Movement ecology is a component of nearly all aspects of animal behavior and an animal’s decision to move is likely influenced by a complex combination of exogenous and endogenous factors. Therefore, an examination of the causes and consequences of organismal movement provides a conceptual framework for understanding complex behavioral strategies. My dissertation research is focused on the movement ecology of an intercontinental migratory songbird during spring migration. I adopted experimental approaches to study the factors influencing how a songbird migrant, red-eyed vireos (Vireo olivaceus), makes decisions in unfamiliar landscapes from the initiation of spring stopover.

I simulated the arrival of nocturnal migrants at unfamiliar stopover sites to study the influence of multiple factors including energetic condition, sex, time program, habitat, landscape and conspecific song on movement patterns and stopover duration. To do this, I used radio-telemetry to follow the detailed movements of red-eyed vireos at stopover sites while quantifying vegetation structure and composition, food availability and avian predators and competitors. I found that arrival energetic condition and habitat strongly influenced movement.

In addition, migrants moved further and faster during an initial “searching” period during which they selected habitat types with greater food availability where they captured more prey. Migrants arriving with reduced fuel stores also remained longer at stopover sites and only migrants arriving early in the spring stayed for extended periods of time. Conspecific song did not serve as a cue for the quality of a habitat type but it did influence within-habitat selection.

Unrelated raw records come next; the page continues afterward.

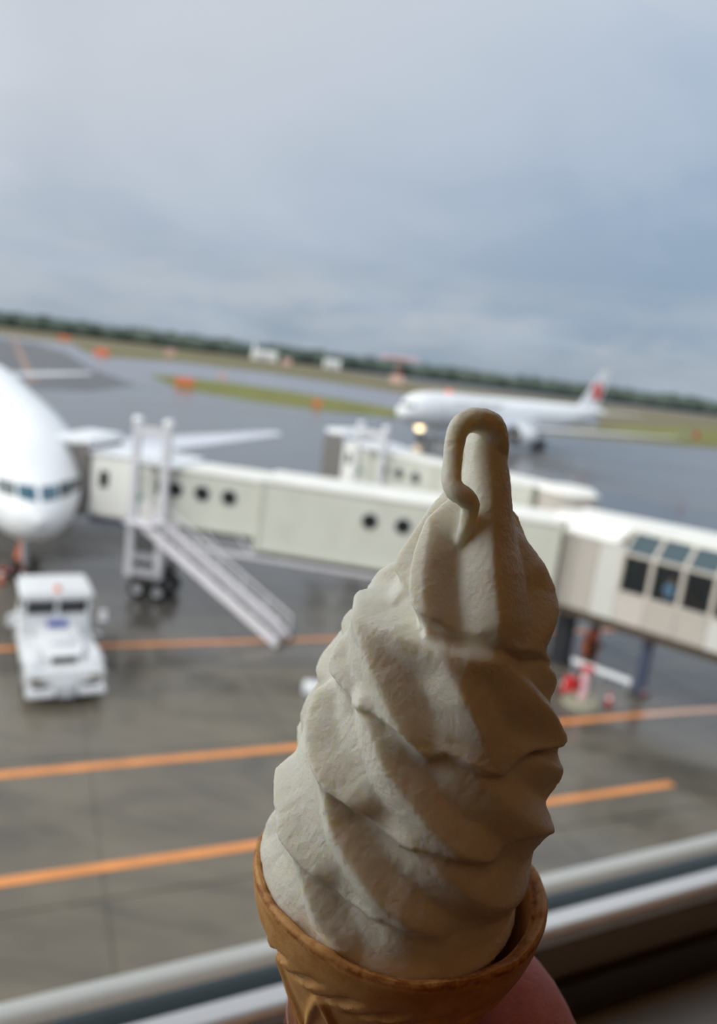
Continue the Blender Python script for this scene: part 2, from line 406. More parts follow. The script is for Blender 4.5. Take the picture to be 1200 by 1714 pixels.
# red and white localizer mast with a wide head
p = at(663, 641, 0); d = (Vector(p)-Vector((0, 0, H))).length/F
t = thing('radar_mast', 'pale red and white mast with a wide antenna head beyond the taxiways', 'mast', p)
MB().box((0, 0, 6*d), (22*d, 6*d, 12*d), None, .5*d).build('hut', mat('pale_hut', (226, 190, 176), .6), t)
for k in range(4): MB().bar(((k % 2-.5)*7*d, (k//2-.5)*5*d, 12*d), ((k % 2-.5)*4*d, (k//2-.5)*3*d, 38*d), .8*d).build('leg', red if k % 2 else pink, t)
MB().tube([(-31*d, 0, 40*d), (31*d, 0, 40*d)], 2.6*d, 8).build('antenna_head', pink, t, True)
for k in range(7): MB().bar((-28*d+k*9.3*d, 0, 36*d), (-28*d+k*9.3*d, 0, 44*d), 1.*d).build('antenna_rod', pink, t)
def hangar(px, py, wpx, hpx, label, fin=False):
    p = at(px, py, 0); d = (Vector(p)-Vector((0, 0, H))).length/F
    t = thing('hangar', label, 'building', p)
    MB().box((0, 0, hpx*.4*d), (wpx*d, wpx*.5*d, hpx*.8*d)).build('wall', roof_white, t)
    MB().prism([(-wpx*.52*d, -wpx*.27*d), (wpx*.52*d, -wpx*.27*d), (wpx*.52*d, wpx*.27*d), (-wpx*.52*d, wpx*.27*d)], hpx*.8*d, [hpx*.8*d+.1, hpx*.8*d+.1, hpx*d, hpx*d]).build('roof', white_paint, t)
    MB().box((0, -wpx*.25*d-.05, hpx*.3*d), (wpx*.6*d, .2, hpx*.55*d)).build('door', grey_metal, t)
    if fin: MB().box((-wpx*.42*d, 0, hpx*1.2*d), (wpx*.1*d, wpx*.1*d, hpx*.9*d)).build('tower', white_paint, t)
hangar(442, 603, 40, 15, 'white far hangar with a small tower, breaking the woodland line', True)
hangar(555, 617, 26, 14, 'small white far building right of the white hangar on the horizon')

# ================================================================== airliners
def station(secs, x):
    xs = [s[0] for s in secs]
    return [float(np.interp(x, xs, [s[i] for s in secs])) for i in (1, 2, 3)]
def smooth_secs(secs, n=90):
    xs = np.array([s[0] for s in secs]); out = []
    L_ = xs[-1]
    xx = np.unique(np.concatenate([np.linspace(0, 1, 30)**1.8*L_*.15, np.linspace(.15, 1, n)*L_]))
    from_ = []
    for i in (1, 2, 3):
        y = np.array([s[i] for s in secs]); m_ = np.gradient(y, xs); m_[0] = (y[1]-y[0])/(xs[1]-xs[0])
        k = np.clip(np.searchsorted(xs, xx)-1, 0, len(xs)-2); h = xs[k+1]-xs[k]; t = (xx-xs[k])/h
        v = (2*t**3-3*t**2+1)*y[k]+(t**3-2*t**2+t)*h*m_[k]+(-2*t**3+3*t**2)*y[k+1]+(t**3-t**2)*h*m_[k+1]
        from_.append(v)
    return [(float(a), float(b_), float(c_), float(d_)) for a, b_, c_, d_ in zip(xx, *from_)]
def fus_pt(secs, x, a_, off=0.):
    w_, zt, zb = station(secs, x)
    return Vector((x, (w_+off)*math.sin(a_), (zt+zb)/2+((zt-zb)/2+off)*math.cos(a_)))
def patch(secs, x0, x1, a0, a1, off=.02, nx=4, na=4, skew=0.):
    m = MB(); vs_ = []
    for i in range(nx+1):
        for j in range(na+1):
            f_ = j/na; x = x0+(x1-x0)*i/nx+skew*f_
            vs_.append(fus_pt(secs, x, a0+(a1-a0)*f_, off))
    m.add(vs_, [(i*(na+1)+j, (i+1)*(na+1)+j, (i+1)*(na+1)+j+1, i*(na+1)+j+1) for i in range(nx) for j in range(na)])
    return m
def zpatch(secs, y0, y1, z0, z1, dz, n=5):
    """a pane on the nose between two heights and two distances from the centre plane"""
    vs_ = []
    for i in range(n+1):
        f_ = i/n; y = y0+(y1-y0)*f_
        for j in range(n+1):
            z = z0+(z1-z0)*j/n+dz*f_
            lo_, hi_ = 0., 9.
            for _ in range(30):
                x = (lo_+hi_)/2; w_, zt, zb = station(secs, x)
                if (y/w_)**2+((z-(zt+zb)/2)/((zt-zb)/2))**2 > 1: lo_ = x
                else: hi_ = x
            vs_.append((hi_-.03, y*1.01, z+.01))
    return MB().add(vs_, [(i*(n+1)+j, (i+1)*(n+1)+j, (i+1)*(n+1)+j+1, i*(n+1)+j+1) for i in range(n) for j in range(n)])
def wing(root, tip, zr, zt, yr, yt, thick_r, thick_t, extra=None):
    """root/tip = (x leading, x trailing)"""
    rings = []
    st = [(root, zr, yr, thick_r), (tip, zt, yt, thick_t)] + (extra or [])
    for (x0, x1), z, y, th in st:
        c = x1-x0; r = []
        for f_, h in ((0, 0), (.04, .35), (.2, .95), (.4, 1), (.7, .6), (1, .05), (.7, -.35), (.4, -.6), (.2, -.6), (.04, -.3)):
            r.append((x0+c*f_, y, z+h*th))
        rings.append(r)
    return MB().loft(rings)
def fin(root, tip, z0, z1, th0, th1):
    rings = []
    for (x0, x1), z, th in ((root, z0, th0), (tip, z1, th1)):
        c = x1-x0
        rings.append([(x0+c*f_, h*th, z) for f_, h in ((0, 0), (.1, .7), (.35, 1), (.7, .6), (1, .05), (.7, -.6), (.35, -1), (.1, -.7))])
    return MB().loft(rings)
def engine(parent, x, y, z, r, L_):
    o = MB().tube([(x+L_*f_, y, z) for f_ in (0, .03, .12, .4, .75, 1.)], [r*.93, r, r*1.05, r*1.07, r*.95, r*.72], 28, False).build('engine', white_paint, parent, True)
    MB().tube([(x-.02, y, z), (x+.18, y, z)], [r*.97, r*1.01], 28, False).build('intake_lip', engine_grey, o, True)
    MB().tube([(x+.5, y, z), (x+.55, y, z)], [r*.92, r*.92], 28).build('fan', dark_metal, o, True)
    MB().tube([(x+.05, y, z), (x+.5, y, z)], [.03, r*.28], 16).build('spinner', grey_metal, o, True)
    MB().tube([(x+L_*.9, y, z), (x+L_*1.25, y, z)], [r*.55, r*.2], 16).build('exhaust', engine_grey, o, True)
    MB().box((x+L_*.7, y, z+r*1.15), (L_*.8, .35, r*.9)).build('pylon', white_paint, o)
def gear(parent, x, y, z, r, n_=2, axles=1, m_=grey_metal):
    o = MB().tube([(x, y, z), (x, y, r)], [.2, .14], 10).build('landing_gear', m_, parent, True)
    for a_ in range(axles):
        xx = x+(a_-(axles-1)/2)*r*2.3
        for s in (-1, 1): wheel(o, (xx, y+s*r*.85, r), r, r*.75)
    MB().bar((x, y, z*.8), (x+z*.45, y, z), .12).build('brace', m_, o)
def make_airliner(name, label, loc, rz, scale, secs, wg, stab, fn, eng, wins, gears, door_x):
    t = thing(name, label, 'airplane', loc, rz, None, scale)
    sm = smooth_secs(secs)
    rings = []
    for x, w_, zt, zb in sm:
        rings.append([(x, w_*math.sin(a_), (zt+zb)/2+(zt-zb)/2*math.cos(a_)) for a_ in np.linspace(0, 2*PI, 41)[:-1]])
    MB().loft(rings).build('fuselage', white_paint, t, True)
    for s in (-1, 1):
        MB_ = wing(wg[0], wg[1], wg[2], wg[3], s*wg[4], s*wg[5], .55, .12, [(e[0], e[1], s*e[2], e[3]) for e in wg[6]] if len(wg) > 6 else None)
        MB_.build('wing', mat('wing_paint', (214, 217, 226), .3, var=.04), t, True)
        wing(stab[0], stab[1], stab[2], stab[3], s*stab[4], s*stab[5], .25, .07).build('tailplane', white_paint, t, True)
        engine(t, eng[0], s*eng[1], eng[2], eng[3], eng[4])
        for (y0, y1, z0, z1, dz, m_) in wins:
            zpatch(sm, s*y0, s*y1, z0, z1, dz).build('windscreen', m_, t, True)
        n_ = int((secs[-1][0]*.62-door_x)/1.1)
        for k in range(n_):
            x = door_x+2+k*1.1
            patch(sm, x, x+.28, s*math.radians(75), s*math.radians(82), .015, 1, 1).build('cabin_window', dark_glass, t)
        for dx_ in (door_x, secs[-1][0]*.78):
            patch(sm, dx_, dx_+.9, s*math.radians(66), s*math.radians(104), .02, 2, 6).build('door', mat('door_paint', (222, 224, 228), .35), t)
    fin(*fn).build('tail_fin', white_paint, t, True)
    for gx, gy, gz, gr, ax in gears: gear(t, gx, gy, gz, gr, 2, ax)
    return t, sm
S767 = [(0, .04, 3.95, 3.87), (.35, .62, 4.5, 3.35), (1, 1.08, 5.0, 2.95), (2, 1.55, 5.62, 2.65), (3, 1.88, 6.42, 2.45), (4.5, 2.2, 7.1, 2.27), (6.5, 2.45, 7.5, 2.2), (9, 2.52, 7.6, 2.2), (20, 2.52, 7.6, 2.2), (34, 2.52, 7.6, 2.2), (40, 2.1, 7.5, 3.3), (46, 1.0, 7.2, 5.2), (48.5, .3, 6.9, 6.1)]
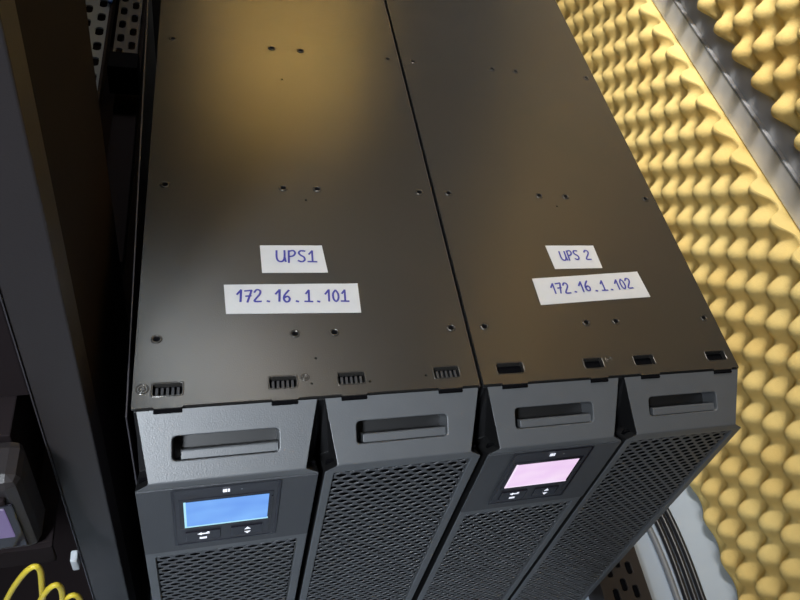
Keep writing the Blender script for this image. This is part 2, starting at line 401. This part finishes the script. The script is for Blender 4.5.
            bm = bmesh.new(); box(bm, 0.0344, 0.0360, -0.0508, -0.0502, -0.1024, -0.0582); box(bm, 0.0344, 0.0974, -0.0508, -0.0502, -0.1030, -0.1010)
            tag(obj('screen_edge', bm, lcd_edge, b), 'brighter glowing edge of the screen')
            for (bx0, bx1) in ((0.0345, 0.0610), (0.0690, 0.0940)):
                obj('button', box(bmesh.new(), bx0, bx1, -0.0512, -0.0499, -0.1290, -0.1120), M['gloss'], b, bevel=0.0007)
            def mk(bm, pts):
                f = [bm.verts.new((a, -0.05135, z)) for a, z in pts]; g = [bm.verts.new((a, -0.0511, z)) for a, z in pts]
                bm.faces.new(f); k = len(pts)
                for i in range(k): bm.faces.new((f[i], f[(i + 1) % k], g[(i + 1) % k], g[i]))
            bm = bmesh.new()     # return arrow and bar
            mk(bm, [(0.0435, -0.1165), (0.0465, -0.1140), (0.0465, -0.1190)]); mk(bm, [(0.0460, -0.1155), (0.0505, -0.1155), (0.0505, -0.1140), (0.0525, -0.1140), (0.0525, -0.1175), (0.0460, -0.1175)])
            mk(bm, [(0.0450, -0.1230), (0.0505, -0.1230), (0.0505, -0.1262), (0.0450, -0.1262)])
            tag(obj('button_symbol', bm, M['mark'], b), 'white return arrow and bar symbols')
            bm = bmesh.new(); mk(bm, [(0.0795, -0.1185), (0.0820, -0.1140), (0.0845, -0.1185)]); mk(bm, [(0.0795, -0.1225), (0.0845, -0.1225), (0.0820, -0.1268)])
            tag(obj('button_symbol', bm, M['mark'], b), 'white up and down arrow symbols')
            bm = bmesh.new()
            for q in (( .0625, .0655), (.0660, .0675)): mk(bm, [(q[0], -0.0425), (q[1], -0.0425), (q[1], -0.0470), (q[0], -0.0470)])
            o = obj('status_icon', bm, M['mark'], b); o.location.y = 0.0005
            bm = bmesh.new(); mk(bm, [(.0755, -.0440), (.0768, -.0440), (.0768, -.0455), (.0755, -.0455)]); o = obj('status_light', bm, M['gcable'], b); o.location.y = 0.0005
            o = obj('side_trim', box(bmesh.new(), 0.0990, 0.1000, -0.0512, -0.0499, -0.1250, -0.0640), M['teeth'], b)
    return t
SL1 = [(0.0135, 0.0342), (0.0970, 0.1178), (0.1506, 0.1722), (0.2315, 0.2536)]
SL2 = [(0.0157, 0.0408), (0.1022, 0.1213), (0.1554, 0.1769), (0.2378, 0.2598)]
SC = [(x, y) for x in (0.0145, 0.1195, 0.1520, 0.2560) for y in (0.0623, 0.2399, 0.4773)]
U1 = make_unit(0.0, 'left black power unit with the blue screen, topped by the UPS1 labels', SL1, True, SC,
               [(0.1345, 0.0365), (0.2240, 0.0130), (0.1760, 0.0105), (0.128, 0.418), (0.140, 0.224), (0.1295, 0.0120)], [(0.0066, 0.0165, 0.0042), (0.1245, 0.0185, 0.0032)], M['lcd_blue'], M['lcd_blue_edge'])
U2 = make_unit(0.2733, 'right black power unit with the pink white screen, topped by the UPS 2 labels', SL2, False, SC,
               [(0.128, 0.418), (0.140, 0.388), (0.1365, 0.224)], [(0.1290, 0.0185, 0.0034)], M['lcd_pink'], M['lcd_pink_edge'])
# thin side cover standing proud along the first unit
bm = bmesh.new()
P = [(-0.0030, -0.002), (-0.0150, 0.62), (-0.0165, 0.62), (-0.0042, -0.002)]
vs = [[bm.verts.new((x, y, z)) for x, y in P] for z in (-0.008, -H)]
bm.faces.new(vs[0]); bm.faces.new(vs[1])
for i in range(4): bm.faces.new((vs[0][i], vs[0][(i + 1) % 4], vs[1][(i + 1) % 4], vs[1][i]))
o = obj('side_cover', bm, M['rim'], U1, bevel=0.0003); o.location = (-0.136, -0.3, -FZ)
tag(o, 'thin steel side cover with a worn pale edge')

# ------------------------------------------------------------ handwritten paper labels
G = {'U': (0.7, [[(0.05, 1), (0.05, .35), (.2, .03), (.42, .05), (.58, .3), (.6, 1)], [(.6, .3), (.68, 0)]]),
     'P': (0.62, [[(.1, 1), (.06, -.08)], [(.08, .92), (.4, 1), (.52, .78), (.38, .52), (.1, .45)]]),
     'S': (0.6, [[(.52, .95), (.25, 1), (.1, .82), (.2, .6), (.42, .42), (.46, .15), (.25, 0), (.02, .1)]]),
     'u': (0.7, [[(0.05, 1), (0.04, .3), (.2, .03), (.42, .05), (.55, .35), (.58, 1)], [(.56, .4), (.62, 0)]]),
     '1': (0.5, [[(0.0, .62), (.3, 1), (.26, 0)]]),
     'I': (0.62, [[(.12, .68), (.36, 1), (.33, .02)], [(.02, .02), (.62, .0)]]),
     '2': (0.62, [[(.05, .78), (.22, 1), (.46, .92), (.45, .62), (.05, .04), (.55, .0)]]),
     '7': (0.62, [[(.02, .95), (.52, 1), (.22, 0)], [(.1, .5), (.48, .54)]]),
     '6': (0.62, [[(.46, 1), (.14, .6), (.06, .25), (.2, .02), (.42, .06), (.5, .3), (.34, .48), (.12, .36)]]),
     '0': (0.6, [[(.28, 1), (.08, .7), (.08, .25), (.26, 0), (.46, .25), (.46, .7), (.28, 1)]]),
     '.': (0.55, [[(.18, .02), (.26, .0)]]), ' ': (0.16, [])}
def paper(q, text, label, tx, ty, hgt, wid, tilt=0.0, parent_label='blue handwriting'):
    c = Vector(((q[0][0] + q[1][0] + q[2][0] + q[3][0]) / 4, sum(p[1] for p in q) / 4, 0.0))
    t = empty('paper_label', (c.x, c.y, 0.0002), label, 'label')
    bm = bmesh.new(); n = 10; th = 0.00025
    rows = []
    for z in (0, th):
        g = []
        for j in range(2):
            g.append([])
            for i in range(n + 1):
                u = i / n
                a = Vector(q[3]).lerp(Vector(q[2]), u) if j == 0 else Vector(q[0]).lerp(Vector(q[1]), u)
                g[j].append(bm.verts.new((a.x - c.x, a.y - c.y, z + (0.00035 if z else 0.0) * abs(math.sin(u * 7)) * u)))
        rows.append(g)
    for g in rows:
        for i in range(n): bm.faces.new((g[0][i], g[0][i + 1], g[1][i + 1], g[1][i]))
    for j in range(2):
        for i in range(n): bm.faces.new((rows[0][j][i], rows[0][j][i + 1], rows[1][j][i + 1], rows[1][j][i]))
    for i in (0, n): bm.faces.new((rows[0][0][i], rows[0][1][i], rows[1][1][i], rows[1][0][i]))
    obj('paper', bm, M['paper'], t)
    # strokes as thin flat ribbons
    tot = sum(G[ch][0] for ch in text); bm = bmesh.new(); x = 0.0; hw = 0.00088
    rnd = random.Random(len(text) * 3 + int(c.x * 1000))
    A = Vector(q[3]); Ux = (Vector(q[2]) - A); W_ = Ux.length; Ux.normalize(); Uy = Vector((-Ux.y, Ux.x))
    for ch in text:
        adv, st = G[ch]; dy = rnd.uniform(-.05, .05)
        for s in st:
            pts = []
            for (a, b) in s:
                lx = tx * W_ + (x + a * 0.92) / tot * wid; ly = ty + (b + dy) * hgt
                p = A + Ux * lx + Uy * ly; pts.append(Vector((p.x - c.x, p.y - c.y)))
            if len(pts) > 3:     # smooth curved strokes
                out = []
                for i in range(len(pts) - 1):
                    p0 = pts[max(i - 1, 0)]; p1 = pts[i]; p2 = pts[i + 1]; p3 = pts[min(i + 2, len(pts) - 1)]
                    for k in range(4):
                        tt = k / 4
                        out.append(0.5 * ((2 * p1) + (p2 - p0) * tt + (2 * p0 - 5 * p1 + 4 * p2 - p3) * tt ** 2 + (3 * p1 - p0 - 3 * p2 + p3) * tt ** 3))
                pts = out + [pts[-1]]
            for a, b in zip(pts, pts[1:]):
                d = (b - a).normalized(); nn = Vector((-d.y, d.x)) * hw; e = d * hw * 0.5
                if ch == '.': e = d * hw * 1.1; nn = nn * 1.1
                z = 0.0008 + 0.000006 * (len(bm.faces) % 40)
                bm.faces.new([bm.verts.new((*(k), z)) for k in (a - e - nn, b + e - nn, b + e + nn, a - e + nn)])
        x += adv
    tag(obj('handwriting', bm, M['ink'], t), 'blue pen handwriting')
    return t
paper([(0.0952, 0.1632), (0.1500, 0.1632), (0.1527, 0.1298), (0.0960, 0.1302)], 'uPSI', 'small white paper label reading UPS1 on the left unit', 0.22, 0.0125, 0.0135, 0.036)
paper([(0.0644, 0.1172), (0.1778, 0.1162), (0.1772, 0.0826), (0.0658, 0.0855)], '172 . 16 . I . 10I', 'long white paper label reading 172.16.1.101 on the left unit', 0.075, 0.0125, 0.0130, 0.094)
paper([(0.3782, 0.1640), (0.4344, 0.1642), (0.4346, 0.1323), (0.3800, 0.1315)], 'uPS   2', 'small white paper label reading UPS 2 on the right unit', 0.20, 0.0115, 0.0125, 0.036)
paper([(0.3510, 0.1190), (0.4742, 0.1266), (0.4768, 0.0920), (0.3512, 0.0854)], '172 . 16 . I . 102', 'long tilted white paper label reading 172.16.1.102 on the right unit', 0.14, 0.0125, 0.0130, 0.094)

# ------------------------------------------------------------ rack at the left
t = empty('equipment_rack', (-0.043, 0.11, FZ), 'tall black steel rack post and frame left of the black units', 'rack')
def rp(name, m, x0, x1, y0, y1, z0, z1, bevel=0.001): return boxo(name, m, t, x0 + 0.043, x1 + 0.043, y0 - 0.11, y1 - 0.11, z0 - FZ, z1 - FZ, bevel)
post = rp('front_post', M['rack'], -0.0585, -0.0278, 0.0, 0.03, FZ, 1.3, 0.0012)
rp('side_panel', M['rackside'], -0.0300, -0.0282, 0.03, 0.222, FZ, 1.3, 0.0005)
rp('edge_fold', M['rim'], -0.0592, -0.0583, -0.0012, 0.004, FZ, 1.3, 0.0002)
rp('base_panel', M['rackside'], -0.60, -0.020, 0.0, 1.20, FZ, FZ + 0.03)
rp('blanking_panel', M['rackside'], -0.58, -0.0610, 0.004, 0.008, 0.02, 1.2)
rp('back_panel', M['rackside'], -0.60, -0.020, 1.20, 1.21, FZ, 1.3)
rp('far_side_panel', M['rackside'], -0.61, -0.60, -0.05, 1.21, FZ, 1.3)
rp('back_post', M['rack'], -0.0585, -0.0300, 1.02, 1.06, FZ, 1.3)
def perf_rail(name, x0, x1, y0, y1, z, cols, m):
    bm = bmesh.new(); holes = []; pitch = 0.030; wd = (x1 - x0) / cols
    k = 0; y = y0 + 0.012
    while y + 0.022 < y1:
        for c in range(cols):
            cx = x0 + wd * (c + 0.5); yy = y + (pitch / 2 if c % 2 else 0)
            if yy + 0.022 < y1: holes.append(rrect(cx - wd * 0.30, cx + wd * 0.30, yy, yy + 0.017, wd * 0.28, 3))
        y += pitch
    fn = lambda a, b, d: (a + 0.043, b - 0.11, z - FZ - d)
    ring = holed(bm, [(x0, y0), (x1, y0), (x1, y1), (x0, y1)], holes, fn, [0.002] * len(holes), bottoms=False)
    low = [bm.verts.new(v.co - Vector((0, 0, 0.004))) for v in ring]
    for i in range(4): bm.faces.new((ring[i], ring[(i + 1) % 4], low[(i + 1) % 4], low[i]))
    return obj(name, bm, m, t)
perf_rail('depth_rail', -0.118, -0.0600, 0.30, 1.02, -0.045, 4, M['perf'])
perf_rail('lower_rail', -0.056, -0.030, 0.53, 1.02, -0.075, 2, M['perf_dark'])
rp('rail_flange', M['rackside'], -0.0600, -0.0570, 0.25, 1.02, -0.060, -0.043, 0.0004)
rp('rail_bracket', M['void'], -0.058, -0.026, 0.50, 0.53, -0.10, -0.06)
rp('inner_channel', M['rackside'], -0.056, -0.030, 0.25, 1.02, -0.14, -0.12)
rp('shelf', M['rackside'], -0.56, -0.0610, -0.040, 0.32, -0.128, -0.122, 0.0008)
rp('shelf_lip', M['rackside'], -0.56, -0.0610, -0.044, -0.040, -0.150, -0.122, 0.0005)
nut = rp('cage_nut', M['clear'], -0.0660, -0.0600, -0.0080, 0.0030, -0.262, -0.240, 0.0015)
tag(nut, 'small bright metal cage nut')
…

Finally, I applied the results of these experiments to build individual-based models of movement according to behavioral rules and habitat-specific fuel deposition rates to measure the fitness consequences of migrant-habitat interactions during spring stopover. I applied the model and found fuel deposition rate increased as the amount of hardwood in the landscape increased and the degree of spatial aggregation of habitat decreased. The experimental and individual-based modeling approach adopted in this research provides much needed information about how migrants make decisions in unfamiliar landscapes during stopover as well as the fitness consequences of those decisions.